A slinking of Type O Negative's much missed melancholy is brought to 'Aegir', yet you can't help but feel that it's the much more obvious Rammstein homage of 'Der Fliegende Mann' ('The Flying Man') where Gothminister feel most at home; the likeness occasionally slipping too near idolisation. That said, there's little doubt that 'Taking Over' is a solid, groove-laden piece of synth-driven Metal, or that singer Bjørn Alexander Brem brings an enigmatically believable delivery. It's just that it's difficult to pretend that whether through the slightly Kamelot-like 'Day Of Reckoning' or the more dramatically inclined 'Somewhere In Time', that you haven't heard it all before.

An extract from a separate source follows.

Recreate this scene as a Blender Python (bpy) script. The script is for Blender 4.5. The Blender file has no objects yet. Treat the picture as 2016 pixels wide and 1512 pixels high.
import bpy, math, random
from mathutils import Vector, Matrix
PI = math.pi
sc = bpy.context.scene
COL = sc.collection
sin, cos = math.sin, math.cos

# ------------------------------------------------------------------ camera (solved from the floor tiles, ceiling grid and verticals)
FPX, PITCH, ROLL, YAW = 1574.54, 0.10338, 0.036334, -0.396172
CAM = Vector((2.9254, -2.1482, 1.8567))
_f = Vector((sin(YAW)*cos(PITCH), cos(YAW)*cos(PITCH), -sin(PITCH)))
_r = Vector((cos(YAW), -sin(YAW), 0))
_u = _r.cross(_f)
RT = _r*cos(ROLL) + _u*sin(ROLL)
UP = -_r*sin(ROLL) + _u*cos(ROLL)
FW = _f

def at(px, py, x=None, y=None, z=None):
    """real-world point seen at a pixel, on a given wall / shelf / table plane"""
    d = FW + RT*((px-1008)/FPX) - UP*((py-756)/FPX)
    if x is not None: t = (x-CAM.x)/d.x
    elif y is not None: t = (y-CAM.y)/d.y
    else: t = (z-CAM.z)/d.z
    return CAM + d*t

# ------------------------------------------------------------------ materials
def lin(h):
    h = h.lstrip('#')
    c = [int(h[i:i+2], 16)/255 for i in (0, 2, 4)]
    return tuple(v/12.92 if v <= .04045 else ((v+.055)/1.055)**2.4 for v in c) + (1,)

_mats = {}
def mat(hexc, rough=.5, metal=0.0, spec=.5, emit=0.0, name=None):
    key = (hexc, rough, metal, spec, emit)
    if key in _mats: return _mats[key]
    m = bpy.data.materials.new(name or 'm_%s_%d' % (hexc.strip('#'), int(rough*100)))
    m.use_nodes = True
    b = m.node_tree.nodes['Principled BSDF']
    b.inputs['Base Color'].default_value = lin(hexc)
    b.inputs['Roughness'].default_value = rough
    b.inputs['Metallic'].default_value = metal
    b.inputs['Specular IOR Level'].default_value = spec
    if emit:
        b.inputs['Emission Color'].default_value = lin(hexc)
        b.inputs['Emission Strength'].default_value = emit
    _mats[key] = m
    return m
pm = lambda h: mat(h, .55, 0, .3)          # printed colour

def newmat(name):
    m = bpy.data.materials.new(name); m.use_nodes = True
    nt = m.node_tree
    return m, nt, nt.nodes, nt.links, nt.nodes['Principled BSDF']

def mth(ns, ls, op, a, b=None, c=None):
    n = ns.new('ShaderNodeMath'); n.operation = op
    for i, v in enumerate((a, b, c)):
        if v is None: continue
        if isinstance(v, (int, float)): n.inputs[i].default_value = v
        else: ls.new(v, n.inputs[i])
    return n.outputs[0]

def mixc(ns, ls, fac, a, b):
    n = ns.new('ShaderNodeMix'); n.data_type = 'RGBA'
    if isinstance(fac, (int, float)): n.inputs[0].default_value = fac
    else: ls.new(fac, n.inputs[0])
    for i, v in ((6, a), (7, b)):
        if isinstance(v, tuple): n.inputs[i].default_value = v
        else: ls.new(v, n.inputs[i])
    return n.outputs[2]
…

If you have a predilection for the Goth-tinged, Industrial-driven, Symphonic-infused visions of any of the bands mentioned above, while holding a seriously strong adoration for all things Rammstein, then Gothminister may well be your new love. However, be warned, if you intend to sample before you buy, dig a little deeper than the album's aforementioned lead track '...Alles' because there's no denying it's a beauty, or things slither gently, although not terminally downhill from there.